John Waters entered the picture in 1988 when he met Hearst at the Cannes Film Festival, where director Paul Schrader's film of her account of her ordeal, Patty Hearst, premiered. Striking up a friendship with Waters, Hearst went on to appear in his films Cry Baby, Serial Mom, Pecker and now Cecil B. Demented, where she plays the worried mother of one of the Sprocket Holes Gang members.
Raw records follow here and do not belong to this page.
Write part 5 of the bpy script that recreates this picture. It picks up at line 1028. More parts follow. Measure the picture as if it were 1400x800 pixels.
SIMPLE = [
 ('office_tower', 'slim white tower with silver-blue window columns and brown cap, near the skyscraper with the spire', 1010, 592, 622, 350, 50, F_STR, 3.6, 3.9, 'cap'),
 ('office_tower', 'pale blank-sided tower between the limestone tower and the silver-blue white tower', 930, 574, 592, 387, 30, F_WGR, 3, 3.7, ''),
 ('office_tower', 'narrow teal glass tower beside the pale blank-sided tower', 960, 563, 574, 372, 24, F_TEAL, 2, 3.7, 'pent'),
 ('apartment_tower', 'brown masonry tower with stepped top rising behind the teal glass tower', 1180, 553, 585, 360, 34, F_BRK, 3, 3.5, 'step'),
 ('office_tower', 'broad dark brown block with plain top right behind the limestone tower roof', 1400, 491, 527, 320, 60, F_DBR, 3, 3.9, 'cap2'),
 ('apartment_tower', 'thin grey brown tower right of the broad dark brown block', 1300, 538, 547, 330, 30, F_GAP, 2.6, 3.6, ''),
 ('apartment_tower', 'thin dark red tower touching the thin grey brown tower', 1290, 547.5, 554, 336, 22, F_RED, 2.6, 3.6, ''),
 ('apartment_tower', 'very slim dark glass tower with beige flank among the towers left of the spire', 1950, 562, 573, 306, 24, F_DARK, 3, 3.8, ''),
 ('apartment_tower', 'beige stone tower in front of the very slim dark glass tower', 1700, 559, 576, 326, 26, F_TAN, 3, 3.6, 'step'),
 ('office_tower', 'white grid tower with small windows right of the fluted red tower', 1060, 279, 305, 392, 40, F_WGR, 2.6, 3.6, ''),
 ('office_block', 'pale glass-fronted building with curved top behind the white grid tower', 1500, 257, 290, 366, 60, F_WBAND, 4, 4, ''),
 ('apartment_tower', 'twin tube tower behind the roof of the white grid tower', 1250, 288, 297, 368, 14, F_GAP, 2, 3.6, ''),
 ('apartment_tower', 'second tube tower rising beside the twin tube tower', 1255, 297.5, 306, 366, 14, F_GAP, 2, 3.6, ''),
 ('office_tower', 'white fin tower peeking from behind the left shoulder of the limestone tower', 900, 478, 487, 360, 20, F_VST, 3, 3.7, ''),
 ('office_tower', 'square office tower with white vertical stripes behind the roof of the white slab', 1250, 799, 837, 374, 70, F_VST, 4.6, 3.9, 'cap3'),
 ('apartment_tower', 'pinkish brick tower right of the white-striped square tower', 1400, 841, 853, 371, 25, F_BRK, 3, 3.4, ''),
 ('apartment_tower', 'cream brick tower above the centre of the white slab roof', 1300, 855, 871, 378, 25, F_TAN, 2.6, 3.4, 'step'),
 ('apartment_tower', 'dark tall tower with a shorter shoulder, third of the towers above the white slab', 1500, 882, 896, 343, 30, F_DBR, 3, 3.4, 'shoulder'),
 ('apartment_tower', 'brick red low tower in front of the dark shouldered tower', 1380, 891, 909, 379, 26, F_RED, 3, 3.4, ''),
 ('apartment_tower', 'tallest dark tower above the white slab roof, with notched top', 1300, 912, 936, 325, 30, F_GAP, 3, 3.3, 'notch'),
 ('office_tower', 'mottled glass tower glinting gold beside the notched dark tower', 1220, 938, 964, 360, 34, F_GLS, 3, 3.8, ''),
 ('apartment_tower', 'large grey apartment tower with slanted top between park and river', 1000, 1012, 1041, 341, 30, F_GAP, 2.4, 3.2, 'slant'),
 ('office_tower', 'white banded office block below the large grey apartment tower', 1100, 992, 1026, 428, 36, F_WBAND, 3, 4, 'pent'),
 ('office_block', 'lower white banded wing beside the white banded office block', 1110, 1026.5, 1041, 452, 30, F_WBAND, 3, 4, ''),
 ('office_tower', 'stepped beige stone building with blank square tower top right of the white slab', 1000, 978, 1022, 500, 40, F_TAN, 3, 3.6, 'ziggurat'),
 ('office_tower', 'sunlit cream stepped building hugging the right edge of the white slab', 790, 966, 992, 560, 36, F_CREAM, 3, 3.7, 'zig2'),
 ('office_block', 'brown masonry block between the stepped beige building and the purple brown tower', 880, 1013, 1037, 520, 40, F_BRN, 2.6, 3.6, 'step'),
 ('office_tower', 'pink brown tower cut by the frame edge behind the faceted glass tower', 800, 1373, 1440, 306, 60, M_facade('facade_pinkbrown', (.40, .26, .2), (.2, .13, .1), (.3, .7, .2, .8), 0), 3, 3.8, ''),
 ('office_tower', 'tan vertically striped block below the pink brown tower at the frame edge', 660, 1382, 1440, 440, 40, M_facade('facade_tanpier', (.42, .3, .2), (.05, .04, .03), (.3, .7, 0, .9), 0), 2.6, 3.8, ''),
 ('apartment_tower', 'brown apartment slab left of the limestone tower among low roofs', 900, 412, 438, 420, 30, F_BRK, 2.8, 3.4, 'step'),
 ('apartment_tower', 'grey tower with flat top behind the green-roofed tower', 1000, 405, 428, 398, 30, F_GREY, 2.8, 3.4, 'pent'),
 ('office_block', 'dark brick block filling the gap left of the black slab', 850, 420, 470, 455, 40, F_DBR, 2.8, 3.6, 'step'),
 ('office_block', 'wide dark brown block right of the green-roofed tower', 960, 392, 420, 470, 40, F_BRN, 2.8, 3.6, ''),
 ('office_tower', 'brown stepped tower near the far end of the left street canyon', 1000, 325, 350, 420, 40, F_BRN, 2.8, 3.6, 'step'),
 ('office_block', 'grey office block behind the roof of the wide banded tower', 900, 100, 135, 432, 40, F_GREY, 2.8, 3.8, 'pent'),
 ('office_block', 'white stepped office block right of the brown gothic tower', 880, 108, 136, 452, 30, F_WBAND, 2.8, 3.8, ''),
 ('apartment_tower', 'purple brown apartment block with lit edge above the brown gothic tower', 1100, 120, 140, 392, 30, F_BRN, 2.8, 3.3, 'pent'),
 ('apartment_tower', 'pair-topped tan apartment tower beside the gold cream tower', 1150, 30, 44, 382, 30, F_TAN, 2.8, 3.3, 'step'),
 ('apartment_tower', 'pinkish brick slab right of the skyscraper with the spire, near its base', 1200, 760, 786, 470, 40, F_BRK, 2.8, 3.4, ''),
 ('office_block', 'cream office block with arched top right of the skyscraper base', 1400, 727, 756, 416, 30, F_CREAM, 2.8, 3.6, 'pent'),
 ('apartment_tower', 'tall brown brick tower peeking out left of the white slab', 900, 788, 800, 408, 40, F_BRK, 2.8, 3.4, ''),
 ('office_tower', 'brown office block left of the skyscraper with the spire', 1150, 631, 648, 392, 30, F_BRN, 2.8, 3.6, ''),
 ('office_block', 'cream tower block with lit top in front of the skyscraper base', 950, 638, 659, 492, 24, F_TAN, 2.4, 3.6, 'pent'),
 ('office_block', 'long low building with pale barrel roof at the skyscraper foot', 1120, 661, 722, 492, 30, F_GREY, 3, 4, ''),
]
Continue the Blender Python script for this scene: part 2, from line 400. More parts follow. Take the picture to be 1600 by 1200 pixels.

In Cecil B. Demented, Waters offers a worldview that's uniquely his own. Imagine a gang operating out of an abandoned theater. Imagine it getting support from the few old-time movie houses still in operation, playing porn and action films. Now witness a fight to defend the Sprocket Holes Gang from a band of "Family Viewing" thugs (led by Waters regulars Mink Stole and Mary Vivian Pearce). And that's not to mention the gang's guerrilla takeover of Gump Again, the sequel to Forrest Gump, a film that Waters clearly despises with a passion. It's all here, charged by Griffith's funky glamour and the gleam of perfectly calibrated insanity in Stephen "Call me if you can't get Johnny Depp" Dorff's eye. The crowning touch? Cecil's real name is Sinclair Beckstein. If you really know your movies, then you're aware that that's the name of the author of O Brother Where Art Thou? -- the novel Joel McCrea wants to make into a movie in Sullivan's Travels (the Coen brothers pay similar tribute with their upcoming George Clooney musical that bears the same title).

In short, Cecil B. Demented is essential viewing.